Therein, however, does not lie the value of The Art of Rough Travel. It is an absolute treasure trove for fantasy writers. Galton has inadvertently written the Idiot’s Guide to Problems that Fantasy Characters Face. How fast can I expect my hero to travel on his way to Mount Doom? Well, he can go about 3 miles per hour if he’s walking, or 4 if he’s walking fast. What if he’s traveling alone in hostile territory? He should tie his horse’s reins on a short leash to his wrist. If the horse hears something wrong, it will jerk its head up, and serve as an alarm clock. Okay, but what should he do if he runs out of food? See “Revolting Food, That May Save the Lives of Starving Men.” How much can his elephant carry? “The average burden, furniture included, but excluding the driver, is 500 lbs., and the full average day’s journey 15 miles.” The book is studded with little examples that would not just make one’s story more believable, but inspire stories of their own. Galton recommends that a traveler should get some jewels, encased in silver (it’s a non-irritant), inserted into the flesh of the arm and allow it to heal over. That way, if thieves steal everything including the clothes off your back, you still have a little money to fall back on.
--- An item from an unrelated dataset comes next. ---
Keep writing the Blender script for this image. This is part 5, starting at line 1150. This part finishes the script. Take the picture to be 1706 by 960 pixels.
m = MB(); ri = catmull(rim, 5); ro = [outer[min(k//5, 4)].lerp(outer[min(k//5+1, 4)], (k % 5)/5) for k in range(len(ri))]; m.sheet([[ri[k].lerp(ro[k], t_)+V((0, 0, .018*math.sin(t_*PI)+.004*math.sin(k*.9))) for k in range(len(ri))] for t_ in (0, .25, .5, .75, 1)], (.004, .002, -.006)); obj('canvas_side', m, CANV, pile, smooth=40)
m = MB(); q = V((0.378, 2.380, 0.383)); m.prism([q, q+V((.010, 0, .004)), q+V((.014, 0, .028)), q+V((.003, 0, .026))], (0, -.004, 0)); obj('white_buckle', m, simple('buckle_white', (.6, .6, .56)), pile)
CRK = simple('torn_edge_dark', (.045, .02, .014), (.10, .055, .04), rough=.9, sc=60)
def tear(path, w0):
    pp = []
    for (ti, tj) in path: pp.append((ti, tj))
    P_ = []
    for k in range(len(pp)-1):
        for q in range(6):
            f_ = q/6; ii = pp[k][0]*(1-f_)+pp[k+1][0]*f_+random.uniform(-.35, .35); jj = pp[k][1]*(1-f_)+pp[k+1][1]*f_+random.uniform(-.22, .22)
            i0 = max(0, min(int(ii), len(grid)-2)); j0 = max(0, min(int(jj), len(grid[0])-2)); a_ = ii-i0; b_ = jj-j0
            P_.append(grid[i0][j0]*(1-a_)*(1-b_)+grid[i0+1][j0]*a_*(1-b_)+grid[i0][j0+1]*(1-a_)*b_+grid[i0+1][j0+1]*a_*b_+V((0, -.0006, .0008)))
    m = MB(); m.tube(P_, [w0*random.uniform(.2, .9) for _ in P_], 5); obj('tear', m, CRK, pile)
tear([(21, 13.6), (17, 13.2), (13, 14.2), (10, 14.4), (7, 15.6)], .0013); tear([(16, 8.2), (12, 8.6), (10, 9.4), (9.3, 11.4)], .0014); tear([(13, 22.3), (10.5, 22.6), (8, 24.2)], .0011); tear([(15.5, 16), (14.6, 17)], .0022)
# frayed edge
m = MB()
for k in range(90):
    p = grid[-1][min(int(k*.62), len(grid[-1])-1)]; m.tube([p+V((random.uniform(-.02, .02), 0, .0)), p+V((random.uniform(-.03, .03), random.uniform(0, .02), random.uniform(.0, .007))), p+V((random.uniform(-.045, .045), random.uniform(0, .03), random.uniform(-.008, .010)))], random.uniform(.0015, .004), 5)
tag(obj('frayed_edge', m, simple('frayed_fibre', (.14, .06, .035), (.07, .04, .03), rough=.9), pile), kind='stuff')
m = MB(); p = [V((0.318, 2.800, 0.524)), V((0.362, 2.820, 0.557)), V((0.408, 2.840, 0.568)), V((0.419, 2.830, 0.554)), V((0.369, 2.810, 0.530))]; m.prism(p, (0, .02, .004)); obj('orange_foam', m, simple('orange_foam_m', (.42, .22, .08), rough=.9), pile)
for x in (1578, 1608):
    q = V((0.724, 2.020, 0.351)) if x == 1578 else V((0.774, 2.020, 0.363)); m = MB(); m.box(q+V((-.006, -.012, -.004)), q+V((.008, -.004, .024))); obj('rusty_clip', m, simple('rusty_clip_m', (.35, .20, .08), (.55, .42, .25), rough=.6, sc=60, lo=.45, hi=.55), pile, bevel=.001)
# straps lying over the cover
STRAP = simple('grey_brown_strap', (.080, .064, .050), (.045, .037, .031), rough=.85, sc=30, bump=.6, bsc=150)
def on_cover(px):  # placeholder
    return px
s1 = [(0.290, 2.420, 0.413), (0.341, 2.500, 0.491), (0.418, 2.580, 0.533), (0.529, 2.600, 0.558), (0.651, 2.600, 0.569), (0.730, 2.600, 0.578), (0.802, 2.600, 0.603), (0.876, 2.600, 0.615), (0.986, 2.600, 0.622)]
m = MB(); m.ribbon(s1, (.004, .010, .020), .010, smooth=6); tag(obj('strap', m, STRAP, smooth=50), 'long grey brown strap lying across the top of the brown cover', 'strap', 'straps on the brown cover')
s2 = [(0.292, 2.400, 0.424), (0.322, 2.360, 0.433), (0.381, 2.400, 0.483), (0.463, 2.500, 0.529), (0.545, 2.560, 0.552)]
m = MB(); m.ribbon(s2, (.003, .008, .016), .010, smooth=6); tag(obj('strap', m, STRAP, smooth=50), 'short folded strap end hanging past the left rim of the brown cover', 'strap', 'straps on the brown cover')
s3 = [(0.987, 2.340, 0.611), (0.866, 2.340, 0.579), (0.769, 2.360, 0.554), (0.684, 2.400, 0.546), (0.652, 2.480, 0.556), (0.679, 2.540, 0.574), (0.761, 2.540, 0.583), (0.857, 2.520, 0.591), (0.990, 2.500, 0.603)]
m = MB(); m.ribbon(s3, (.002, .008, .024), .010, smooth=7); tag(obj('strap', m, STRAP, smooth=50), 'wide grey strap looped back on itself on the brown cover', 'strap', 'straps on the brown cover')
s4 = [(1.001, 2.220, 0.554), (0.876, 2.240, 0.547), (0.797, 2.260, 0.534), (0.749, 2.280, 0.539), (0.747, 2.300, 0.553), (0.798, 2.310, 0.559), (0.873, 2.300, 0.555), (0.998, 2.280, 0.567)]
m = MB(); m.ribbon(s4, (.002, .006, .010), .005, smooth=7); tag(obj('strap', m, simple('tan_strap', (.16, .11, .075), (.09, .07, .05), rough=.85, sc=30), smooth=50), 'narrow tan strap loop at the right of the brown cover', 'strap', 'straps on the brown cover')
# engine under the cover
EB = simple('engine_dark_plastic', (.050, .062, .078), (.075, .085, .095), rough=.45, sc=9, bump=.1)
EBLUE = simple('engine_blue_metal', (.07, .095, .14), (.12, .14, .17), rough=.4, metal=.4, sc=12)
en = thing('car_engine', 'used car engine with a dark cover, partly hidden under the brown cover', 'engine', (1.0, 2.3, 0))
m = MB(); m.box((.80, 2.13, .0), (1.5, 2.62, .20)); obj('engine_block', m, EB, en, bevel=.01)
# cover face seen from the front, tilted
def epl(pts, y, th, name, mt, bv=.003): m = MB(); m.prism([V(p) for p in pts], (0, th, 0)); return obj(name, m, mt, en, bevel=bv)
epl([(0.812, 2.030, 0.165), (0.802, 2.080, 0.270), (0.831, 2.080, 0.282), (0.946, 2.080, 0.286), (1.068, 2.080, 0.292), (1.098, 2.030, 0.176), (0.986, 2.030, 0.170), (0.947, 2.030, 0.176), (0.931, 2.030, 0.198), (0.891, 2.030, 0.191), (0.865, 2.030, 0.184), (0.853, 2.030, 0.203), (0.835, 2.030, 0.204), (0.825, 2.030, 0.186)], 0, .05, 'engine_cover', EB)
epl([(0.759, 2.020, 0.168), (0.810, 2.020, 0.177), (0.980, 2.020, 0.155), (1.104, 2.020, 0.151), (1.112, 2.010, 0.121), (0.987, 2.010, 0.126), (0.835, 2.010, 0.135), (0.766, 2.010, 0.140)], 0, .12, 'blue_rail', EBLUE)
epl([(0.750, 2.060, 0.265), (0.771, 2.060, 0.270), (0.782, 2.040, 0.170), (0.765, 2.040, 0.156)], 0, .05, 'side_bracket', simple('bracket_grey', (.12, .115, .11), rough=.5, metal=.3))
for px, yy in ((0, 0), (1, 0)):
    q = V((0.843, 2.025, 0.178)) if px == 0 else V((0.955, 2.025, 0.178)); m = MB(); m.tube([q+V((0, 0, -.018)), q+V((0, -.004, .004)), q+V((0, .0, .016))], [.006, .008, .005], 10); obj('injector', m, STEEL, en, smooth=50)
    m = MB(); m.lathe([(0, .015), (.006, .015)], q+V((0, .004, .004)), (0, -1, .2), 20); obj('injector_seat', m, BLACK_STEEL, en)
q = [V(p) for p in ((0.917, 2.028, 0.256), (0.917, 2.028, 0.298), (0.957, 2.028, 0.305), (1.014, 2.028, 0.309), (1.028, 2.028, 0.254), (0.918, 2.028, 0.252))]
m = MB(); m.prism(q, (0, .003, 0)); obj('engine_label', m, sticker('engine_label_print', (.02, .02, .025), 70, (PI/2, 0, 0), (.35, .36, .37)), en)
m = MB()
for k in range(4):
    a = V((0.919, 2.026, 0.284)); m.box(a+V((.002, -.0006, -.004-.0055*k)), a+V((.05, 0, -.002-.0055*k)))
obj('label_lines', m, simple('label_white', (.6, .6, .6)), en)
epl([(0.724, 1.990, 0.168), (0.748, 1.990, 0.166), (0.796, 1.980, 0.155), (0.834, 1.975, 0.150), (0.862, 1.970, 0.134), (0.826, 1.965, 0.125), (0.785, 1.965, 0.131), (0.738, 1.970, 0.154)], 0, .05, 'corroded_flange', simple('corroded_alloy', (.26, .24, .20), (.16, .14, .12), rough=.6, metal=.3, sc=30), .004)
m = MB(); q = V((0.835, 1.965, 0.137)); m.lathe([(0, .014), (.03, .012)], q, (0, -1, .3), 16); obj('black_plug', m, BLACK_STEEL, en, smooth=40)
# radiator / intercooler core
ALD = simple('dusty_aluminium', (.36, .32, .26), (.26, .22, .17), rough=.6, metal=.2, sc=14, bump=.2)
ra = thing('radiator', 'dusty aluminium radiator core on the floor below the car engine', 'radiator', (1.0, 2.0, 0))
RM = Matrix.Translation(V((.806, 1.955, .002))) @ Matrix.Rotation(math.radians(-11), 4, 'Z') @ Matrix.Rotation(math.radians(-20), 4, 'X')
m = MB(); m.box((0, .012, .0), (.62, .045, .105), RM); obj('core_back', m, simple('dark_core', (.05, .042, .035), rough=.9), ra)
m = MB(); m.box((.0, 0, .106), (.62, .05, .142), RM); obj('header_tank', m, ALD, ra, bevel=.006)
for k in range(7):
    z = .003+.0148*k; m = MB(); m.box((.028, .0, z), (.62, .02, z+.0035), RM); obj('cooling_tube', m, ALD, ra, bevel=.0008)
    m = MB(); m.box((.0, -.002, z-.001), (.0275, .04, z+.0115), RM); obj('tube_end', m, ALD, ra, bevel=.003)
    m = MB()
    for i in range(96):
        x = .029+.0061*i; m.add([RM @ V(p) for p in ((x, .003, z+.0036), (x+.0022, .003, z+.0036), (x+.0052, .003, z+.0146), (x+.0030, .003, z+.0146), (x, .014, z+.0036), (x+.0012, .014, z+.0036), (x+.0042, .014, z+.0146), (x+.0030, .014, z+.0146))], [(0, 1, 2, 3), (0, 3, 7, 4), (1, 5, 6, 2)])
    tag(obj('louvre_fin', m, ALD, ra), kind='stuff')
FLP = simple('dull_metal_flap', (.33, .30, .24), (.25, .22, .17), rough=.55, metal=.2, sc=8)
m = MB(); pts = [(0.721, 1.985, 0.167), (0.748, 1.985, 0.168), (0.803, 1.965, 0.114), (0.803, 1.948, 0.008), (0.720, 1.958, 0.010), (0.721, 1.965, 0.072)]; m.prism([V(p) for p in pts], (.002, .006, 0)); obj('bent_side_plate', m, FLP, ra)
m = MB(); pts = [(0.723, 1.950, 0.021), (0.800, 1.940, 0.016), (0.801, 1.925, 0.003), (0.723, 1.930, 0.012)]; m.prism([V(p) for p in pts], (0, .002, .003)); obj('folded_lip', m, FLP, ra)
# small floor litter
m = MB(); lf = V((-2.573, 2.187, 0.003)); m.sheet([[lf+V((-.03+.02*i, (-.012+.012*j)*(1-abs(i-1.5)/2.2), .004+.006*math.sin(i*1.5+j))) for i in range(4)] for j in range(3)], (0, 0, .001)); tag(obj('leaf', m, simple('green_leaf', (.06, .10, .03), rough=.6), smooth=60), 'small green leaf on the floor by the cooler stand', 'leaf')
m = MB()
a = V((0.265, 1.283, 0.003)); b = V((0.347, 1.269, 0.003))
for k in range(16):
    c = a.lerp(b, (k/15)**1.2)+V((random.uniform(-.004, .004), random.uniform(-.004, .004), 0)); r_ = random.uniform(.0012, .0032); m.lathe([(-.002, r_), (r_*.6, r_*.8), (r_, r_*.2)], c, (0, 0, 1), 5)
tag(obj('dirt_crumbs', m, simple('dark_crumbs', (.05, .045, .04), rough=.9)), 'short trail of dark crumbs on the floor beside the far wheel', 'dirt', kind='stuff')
Most of the time the advice is real, serious, and useful. The invention on flashlights has made Galton’s section on improvised candlesticks somewhat less relevant today, but the human body and keeping it alive in bad circumstances doesn’t change, and the wilderness is precisely the place you might find yourself without the modern conveniences that make you so different from the Victorians. Any good backpacker could find something to learn from this book, be it the right way to rappel down a cliff, tie a knot, or waterproof one’s bedding. I heartily recommend it to anybody writing an adventure story, or just anybody on the lookout for weird and fabulous ways to stay alive.